Thursday, August 13, 2015

(Washington, DC) – Congressional-Executive Commission on China (CECC) Chairman Representative Chris Smith and Cochairman Senator Marco Rubio in a joint statement today urged the Obama Administration to use the occasion of the U.S.-China Human Rights Dialogue, convening in Washington, DC this week, to send the unambiguous message that tangible progress on human rights should be a key goal of President Xi Jinping’s planned September visit.    

“Some in the broader human rights community have questioned the utility of the U.S.-China Human Rights Dialogue out of a concern that the dialogue has effectively marginalized human rights issues in our bilateral relations with China allowing the Chinese government to avoid discussing these critical issues in higher level dialogues and forums. We are sympathetic to this view and are hard-pressed to point to any discernible improvement in China’s abysmal human rights record resulting from this exchange in recent years.   

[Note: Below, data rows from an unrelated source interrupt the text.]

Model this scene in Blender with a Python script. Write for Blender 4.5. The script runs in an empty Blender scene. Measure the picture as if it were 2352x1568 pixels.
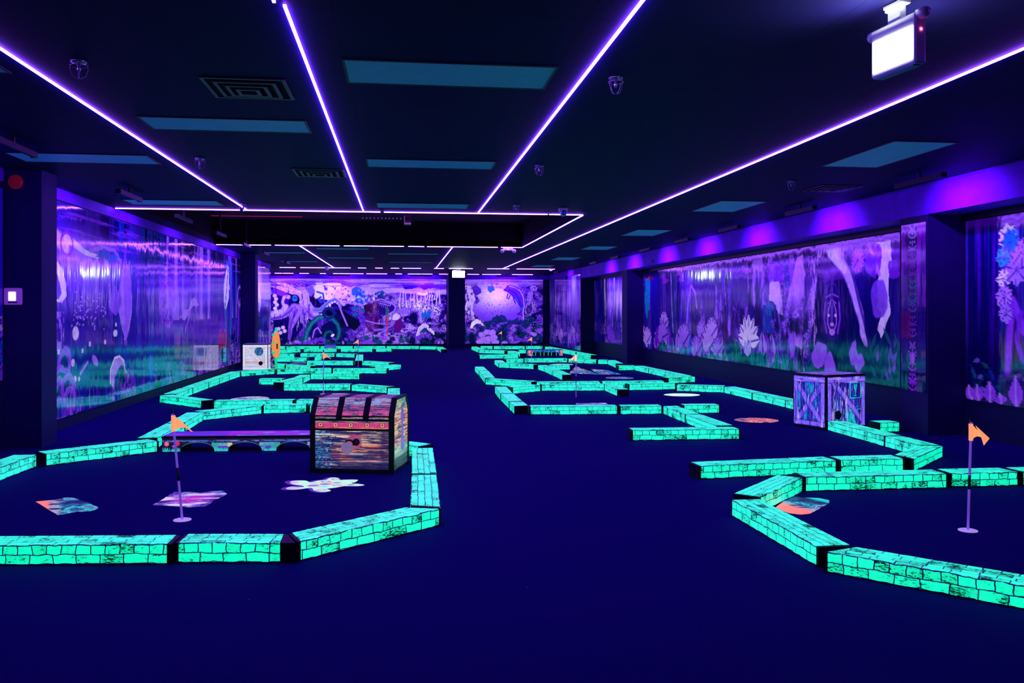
# A black-lit indoor mini golf room: brick-print borders, wall murals, LED lines on a dark ceiling.
# World: X to the right across the room, Y down the room, Z up, metres. Camera stands at the origin, 1.35 m up.
import bpy, math, random
import numpy as np
from mathutils import Vector, Matrix
S = bpy.context.scene
C = S.collection
PI = math.pi

# ---------------------------------------------------------------- camera
cd = bpy.data.cameras.new('camera'); cam = bpy.data.objects.new('camera', cd); C.objects.link(cam)
cd.sensor_width = 36.0; cd.sensor_fit = 'HORIZONTAL'; cd.lens = 36.0 * 2000 / 2352
cd.shift_y = -69 / 2352
cd.clip_start = .05; cd.clip_end = 200
cam.location = (0, 0, 1.35); cam.rotation_euler = (PI / 2, 0, -math.atan(253 / 2000))
S.camera = cam
S.view_settings.view_transform = 'Standard'; S.view_settings.look = 'None'
S.view_settings.exposure = 0.0; S.view_settings.gamma = 1.0; S.view_settings.use_curve_mapping = False
# ---------------------------------------------------------------- world (windowless room: almost nothing)
w = bpy.data.worlds.new('world'); S.world = w; w.use_nodes = True
w.node_tree.nodes['Background'].inputs[0].default_value = (.05, .0, .5, 1)
w.node_tree.nodes['Background'].inputs[1].default_value = .01
# light levels used by the lamp builders further down
LED_COL = (.26, .06, 1.0); LED_STR = 60.0
UV_COL = (.27, .02, 1.0); UV_W = 14.0
SIGN_STR = 14.0

# ---------------------------------------------------------------- helpers
def tag(o, label=None, cat=None, group=None, kind=None):
    if label: o['label'] = label
    if cat: o['category'] = cat
    if group: o['group'] = group
    if kind: o['kind'] = kind
    return o
def empty(name, loc=(0, 0, 0), rz=0, label=None, cat=None, group=None):
    o = bpy.data.objects.new(name, None); C.objects.link(o); o.location = loc; o.rotation_euler = (0, 0, rz)
    o.empty_display_size = .1
    return tag(o, label, cat, group)
class MB:
    def __init__(s): s.v = []; s.f = []; s.uv = None; s.mi = []; s.m = 0
    def add(s, vs, fs):
        n = len(s.v); s.v += [tuple(p) for p in vs]; s.f += [tuple(i + n for i in f) for f in fs]; s.mi += [s.m] * len(fs); return s
    def box(s, x0, x1, y0, y1, z0, z1):
        return s.add([(x0,y0,z0),(x1,y0,z0),(x1,y1,z0),(x0,y1,z0),(x0,y0,z1),(x1,y0,z1),(x1,y1,z1),(x0,y1,z1)],
                     [(0,3,2,1),(4,5,6,7),(0,1,5,4),(1,2,6,5),(2,3,7,6),(3,0,4,7)])
    def bbox(s, x0, x1, y0, y1, z0, z1, b=.004):
        # box with chamfered vertical and horizontal edges (octagon section in z, inset caps)
        P = lambda i, z: [(x0+i,y0,z),(x1-i,y0,z),(x1,y0+i,z),(x1,y1-i,z),(x1-i,y1,z),(x0+i,y1,z),(x0,y1-i,z),(x0,y0+i,z)]
        Q = lambda z: [(x0+b,y0+b,z),(x1-b,y0+b,z),(x1-b,y0+b,z),(x1-b,y1-b,z),(x1-b,y1-b,z),(x0+b,y1-b,z),(x0+b,y1-b,z),(x0+b,y0+b,z)]
        vs = Q(z0) + P(b, z0+b) + P(b, z1-b) + Q(z1)
        fs = [tuple(range(7,-1,-1)), tuple(range(24,32))]
        for r in range(3):
            for k in range(8):
                fs.append((r*8+k, r*8+(k+1)%8, r*8+8+(k+1)%8, r*8+8+k))
        return s.add(vs, fs)
    def prism(s, pts, z0, z1):
        n = len(pts)
        return s.add([(x,y,z0) for x,y in pts]+[(x,y,z1) for x,y in pts],
                     [tuple(range(n-1,-1,-1)), tuple(range(n,2*n))]+[(i,(i+1)%n,n+(i+1)%n,n+i) for i in range(n)])
    def xprism(s, prof, x0, x1):     # profile in (y,z) pushed along x
        n = len(prof)
        return s.add([(x0,y,z) for y,z in prof]+[(x1,y,z) for y,z in prof],
                     [tuple(range(n)), tuple(range(2*n-1,n-1,-1))]+[(i,n+i,n+(i+1)%n,(i+1)%n) for i in range(n)])
    def yprism(s, prof, y0, y1):     # profile in (x,z) pushed along y
        n = len(prof)
        return s.add([(x,y0,z) for x,z in prof]+[(x,y1,z) for x,z in prof],
                     [tuple(range(n-1,-1,-1)), tuple(range(n,2*n))]+[(i,(i+1)%n,n+(i+1)%n,n+i) for i in range(n)])
    def lathe(s, prof, c=(0,0,0), n=20, axis='z'):
        m = len(prof); vs = []
        for r, z in prof:
            for k in range(n):
                a = 2*PI*k/n; p = (r*math.cos(a), r*math.sin(a), z)
                if axis == 'x': p = (p[2], p[0], p[1])
                if axis == 'y': p = (p[0], p[2], p[1])
                vs.append((c[0]+p[0], c[1]+p[1], c[2]+p[2]))
        fs = [(i*n+k, i*n+(k+1)%n, (i+1)*n+(k+1)%n, (i+1)*n+k) for i in range(m-1) for k in range(n)]
        fs += [tuple(range(n-1,-1,-1)), tuple(range((m-1)*n, m*n))]
        return s.add(vs, fs)
    def tube(s, pts, r, n=8, closed=False):
        pts = [Vector(p) for p in pts]; m = len(pts); vs = []
        for i, p in enumerate(pts):
            a = pts[(i-1) % m] if (closed or i) else pts[i]; b = pts[(i+1) % m] if (closed or i < m-1) else pts[i]
            t = (b-a).normalized(); u = t.orthogonal().normalized() if abs(t.z) > .99 else t.cross(Vector((0,0,1))).normalized(); v = t.cross(u)
            rr = r[i] if isinstance(r, (list, tuple)) else r
            for k in range(n):
                q = p + u*rr*math.cos(2*PI*k/n) + v*rr*math.sin(2*PI*k/n); vs.append(tuple(q))
        fs = [(i*n+k, i*n+(k+1)%n, ((i+1)%m)*n+(k+1)%n, ((i+1)%m)*n+k) for i in range(m if closed else m-1) for k in range(n)]
        if not closed: fs += [tuple(range(n-1,-1,-1)), tuple(range((m-1)*n, m*n))]
        return s.add(vs, fs)
    def build(s, name, mat, parent=None, smooth=False, loc=None, rz=None):
        me = bpy.data.meshes.new(name); me.from_pydata(s.v, [], s.f)
        mats = mat if isinstance(mat, (list, tuple)) else [mat]
        for q in mats: me.materials.append(q)
        if len(mats) > 1: me.polygons.foreach_set('material_index', s.mi)
        if smooth: me.polygons.foreach_set('use_smooth', [True]*len(s.f))
        me.validate(); me.update()
        o = bpy.data.objects.new(name, me); C.objects.link(o)
        if parent: o.parent = parent
        if loc is not None: o.location = loc
        if rz is not None: o.rotation_euler = (0,0,rz)
        return o
def struct(o): o['kind'] = 'structure'; return o

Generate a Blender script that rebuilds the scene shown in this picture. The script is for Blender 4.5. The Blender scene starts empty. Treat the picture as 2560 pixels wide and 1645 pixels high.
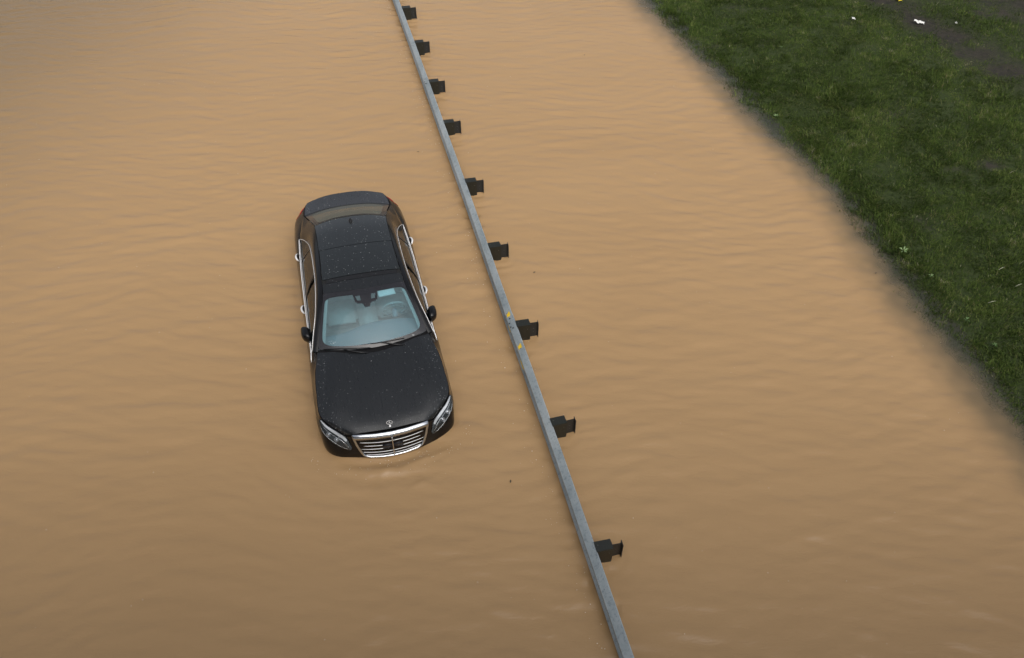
import bpy, bmesh, math, random
import numpy as np
from mathutils import Matrix, Vector
random.seed(7); rng = np.random.default_rng(7)
SC = bpy.context.scene
R = math.radians

# ------------------------------------------------------------------ camera, sky, sun, exposure
cam_data = bpy.data.cameras.new('camera'); cam = bpy.data.objects.new('camera', cam_data)
SC.collection.objects.link(cam); SC.camera = cam
cam_data.sensor_width = 36.0; cam_data.lens = 1995.94 / 2560 * 36.0
cam_data.clip_start = 0.1; cam_data.clip_end = 3000
cam.matrix_world = Matrix.Translation((0, 0, 8.768)) @ Matrix.Rotation(R(90 - 45.198), 4, 'X') @ Matrix.Rotation(0.0085, 4, 'Z')

SUN_EL, SUN_AZ = 52.0, 158.0          # azimuth measured from +Y clockwise
world = bpy.data.worlds.new('World'); SC.world = world; world.use_nodes = True
wn = world.node_tree.nodes; wl = world.node_tree.links; wn.clear()
sky = wn.new('ShaderNodeTexSky'); sky.sky_type = 'NISHITA'; sky.sun_disc = False
sky.sun_elevation = R(SUN_EL); sky.sun_rotation = R(SUN_AZ)
sky.air_density = 1.0; sky.dust_density = 6.0; sky.ozone_density = 1.0
hs = wn.new('ShaderNodeHueSaturation'); hs.inputs['Saturation'].default_value = 0.36
bg = wn.new('ShaderNodeBackground'); bg.inputs['Strength'].default_value = 0.128
wo = wn.new('ShaderNodeOutputWorld')
wl.new(sky.outputs[0], hs.inputs['Color']); wl.new(hs.outputs[0], bg.inputs['Color']); wl.new(bg.outputs[0], wo.inputs['Surface'])

sd = bpy.data.lights.new('sun', 'SUN'); sd.energy = 1.25; sd.angle = R(75); sd.color = (1.0, 0.97, 0.92)
sun = bpy.data.objects.new('sun', sd); SC.collection.objects.link(sun)
sdir = Vector((math.cos(R(SUN_EL)) * math.sin(R(SUN_AZ)), math.cos(R(SUN_EL)) * math.cos(R(SUN_AZ)), math.sin(R(SUN_EL))))
sun.rotation_euler = sdir.to_track_quat('Z', 'Y').to_euler(); sun.location = (0, -5, 30)

vs = SC.view_settings
SC.display_settings.display_device = 'sRGB'
vs.view_transform = 'Standard'; vs.look = 'None'; vs.gamma = 1.0; vs.use_curve_mapping = False
vs.exposure = 0.24
SC.cycles.max_bounces = 8; SC.cycles.transparent_max_bounces = 12

# ------------------------------------------------------------------ generic helpers
def mesh_obj(name, verts, faces, mat=None, parent=None, smooth=True):
    me = bpy.data.meshes.new(name)
    me.from_pydata([tuple(map(float, v)) for v in verts], [], [tuple(f) for f in faces])
    me.validate(); me.update()
    if smooth: me.shade_smooth()
    if mat: me.materials.append(mat)
    o = bpy.data.objects.new(name, me); SC.collection.objects.link(o)
    if parent: o.parent = parent
    return o

def grid_mesh(name, co, faces, mat, smooth=True):
    """big mesh from numpy arrays (all quads or all tris)"""
    me = bpy.data.meshes.new(name); n = faces.shape[1]
    me.vertices.add(len(co)); me.vertices.foreach_set('co', co.astype(np.float32).ravel())
    me.loops.add(faces.size); me.loops.foreach_set('vertex_index', faces.astype(np.int32).ravel())
    me.polygons.add(len(faces)); me.polygons.foreach_set('loop_start', (np.arange(len(faces)) * n).astype(np.int32))
    me.update(calc_edges=True)
    if smooth: me.shade_smooth()
    me.materials.append(mat)
    o = bpy.data.objects.new(name, me); SC.collection.objects.link(o)
    return o

def tag(o, label=None, cat=None, group=None, kind=None):
    if label: o['label'] = label
    if cat: o['category'] = cat
    if group: o['group'] = group
    if kind: o['kind'] = kind
    return o

def empty(name, loc=(0, 0, 0), rz=0, parent=None):
    o = bpy.data.objects.new(name, None); SC.collection.objects.link(o)
    o.empty_display_size = 0.1; o.location = loc; o.rotation_euler = (0, 0, rz)
    if parent: o.parent = parent
    return o

class MB:
    def __init__(s): s.v = []; s.f = []
    def add(s, v, f):
        b = len(s.v); s.v += [tuple(x) for x in v]; s.f += [tuple(i + b for i in q) for q in f]; return s
    def box(s, c, size, rot=None, bev=0.0):
        bm = bmesh.new(); bmesh.ops.create_cube(bm, size=1.0)
        for v in bm.verts: v.co = Vector((v.co.x * size[0], v.co.y * size[1], v.co.z * size[2]))
        if bev: bmesh.ops.bevel(bm, geom=bm.edges[:], offset=bev, segments=2, affect='EDGES')
        m = Matrix.Translation(c) @ (rot if rot else Matrix.Identity(4))
        bm.verts.index_update()
        s.add([m @ v.co for v in bm.verts], [[v.index for v in f.verts] for f in bm.faces]); bm.free(); return s
    def tube(s, pts, r, n=8, closed=False, flat=1.0, caps=True):
        pts = [Vector(p) for p in pts]; N = len(pts)
        rs = r if isinstance(r, (list, tuple)) else [r] * N
        vs_, fs = [], []; prev = None
        for i, p in enumerate(pts):
            a = pts[(i - 1) % N] if (closed or i > 0) else p
            b = pts[(i + 1) % N] if (closed or i < N - 1) else p
            t = (b - a).normalized()
            up = Vector((0, 0, 1)) if abs(t.z) < 0.95 else Vector((1, 0, 0))
            sx = t.cross(up).normalized(); sy = sx.cross(t)
            for k in range(n):
                an = 2 * math.pi * k / n
                vs_.append(p + sx * math.cos(an) * rs[i] + sy * math.sin(an) * rs[i] * flat)
        for i in range(N if closed else N - 1):
            j = (i + 1) % N
            for k in range(n):
                fs.append((i * n + k, i * n + (k + 1) % n, j * n + (k + 1) % n, j * n + k))
        if not closed and caps:
            fs.append(tuple(range(n))[::-1]); fs.append(tuple((N - 1) * n + k for k in range(n)))
        return s.add(vs_, fs)
    def lathe(s, prof, M=Matrix.Identity(4), n=24):
        vs_ = [M @ Vector((r * math.cos(2 * math.pi * k / n), r * math.sin(2 * math.pi * k / n), z)) for r, z in prof for k in range(n)]
        fs = [(i * n + k, i * n + (k + 1) % n, (i + 1) * n + (k + 1) % n, (i + 1) * n + k) for i in range(len(prof) - 1) for k in range(n)]
        return s.add(vs_, fs)
    def build(s, name, mat, parent=None, smooth=True, auto=None):
        o = mesh_obj(name, s.v, s.f, mat, parent, smooth)
        if auto is not None: o.data.set_sharp_from_angle(angle=R(auto))
        return o

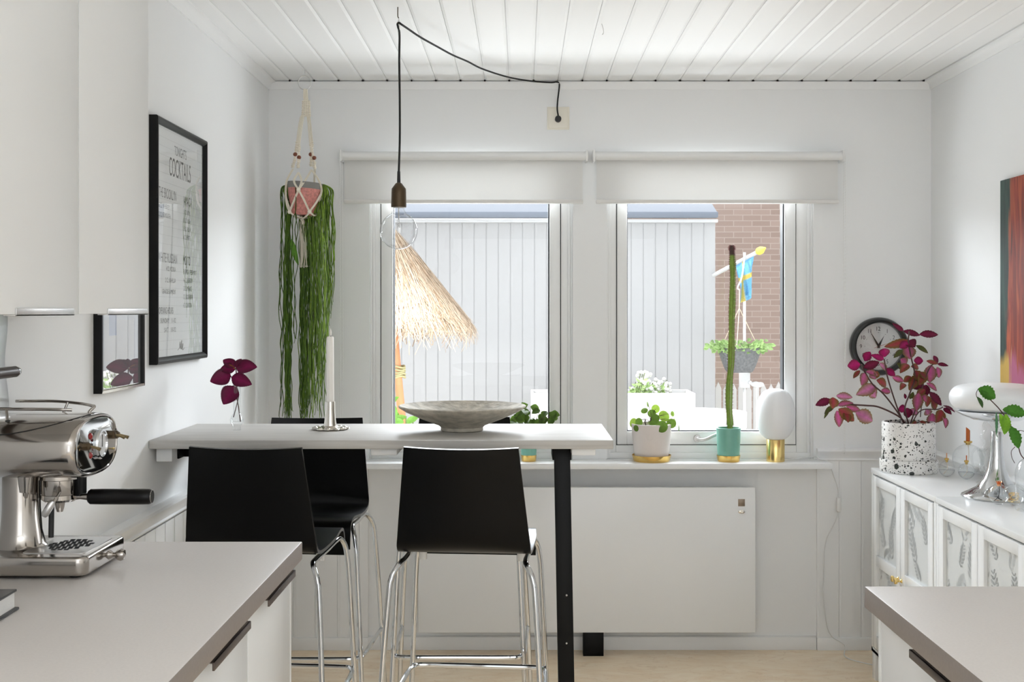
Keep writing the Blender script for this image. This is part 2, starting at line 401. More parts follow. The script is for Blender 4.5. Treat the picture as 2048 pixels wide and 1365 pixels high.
def tag(o, label, cat, group=None):
    o['label'] = label; o['category'] = cat
    if group: o['group'] = group
    return o
def thing(name, label, cat, loc=(0, 0, 0), rz=0., group=None):
    o = bpy.data.objects.new(name, None); COL.objects.link(o); o.empty_display_size = .05
    o.location = loc; o.rotation_euler = (0, 0, rz)
    return tag(o, label, cat, group)
def struct(o): o['kind'] = 'structure'; return o
def dup(root, loc, rz, label, group=None):
    r = root.copy(); COL.objects.link(r); r.location = loc; r.rotation_euler = (0, 0, rz); r['label'] = label
    if group: r['group'] = group
    for ch in list(root.children):
        c = ch.copy(); COL.objects.link(c); c.parent = r
        for g in list(ch.children):
            d = g.copy(); COL.objects.link(d); d.parent = c
    return r
def text_into(mb, txt, width, height, O, U, V, N, align='C', maxw=None):
    """flat lettering: cap height `height`, total width `width`, origin O, axes U (reading) V (up), lifted along N"""
    cu = bpy.data.curves.new('t', 'FONT'); cu.body = txt; cu.size = 1
    ob = bpy.data.objects.new('t', cu); COL.objects.link(ob)
    bpy.context.view_layer.update()
    me = bpy.data.meshes.new_from_object(ob.evaluated_get(bpy.context.evaluated_depsgraph_get()))
    xs = [v.co.x for v in me.vertices]; x0, x1 = min(xs), max(xs)
    cap = .70
    k = width/(x1-x0) if width else height/cap*.86
    O = Vector(O); U = Vector(U); V = Vector(V); N = Vector(N)
    off = {'C': -(x0+x1)/2, 'L': -x0, 'R': -x1}[align]
    mb.add([O+U*((v.co.x+off)*k)+V*(v.co.y/cap*height)+N for v in me.vertices], [tuple(p.vertices) for p in me.polygons])
    bpy.data.objects.remove(ob); bpy.data.curves.remove(cu); bpy.data.meshes.remove(me)
    return mb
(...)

“Nevertheless, because the dialogue occurs so close to the planned September visit of President Xi, it affords the Administration a critical opportunity and leverage to press the Chinese government to release prisoners of conscience, abandon problematic new security-related laws, halt the crackdown on human rights lawyers and rights advocates, and end wide-ranging religious freedom restrictions, including the removal of crosses and the demolition of church buildings currently underway in Zhejiang province.  Failure to forcefully and unflinchingly raise these issues only gives the Chinese government license to continue its abusive policies and repression of peaceful dissent.      

“The stakes are high for this dialogue, just as they were for the recent Strategic & Economic Dialogue, precisely because the Chinese government would like nothing more than for President Xi’s visit to be a success.  The Obama Administration should send a clear and unambiguous message during the human rights dialogue that the Xi visit needs to be accompanied by substantive improvements in this area.

“The United States seeks a responsible partner in China and President Xi wants a ‘new type’ of bilateral relations, but this will not happen until basic human rights are protected, censorship of the Internet ends, and the Chinese legal system operates independent of the political control of the Communist Party.”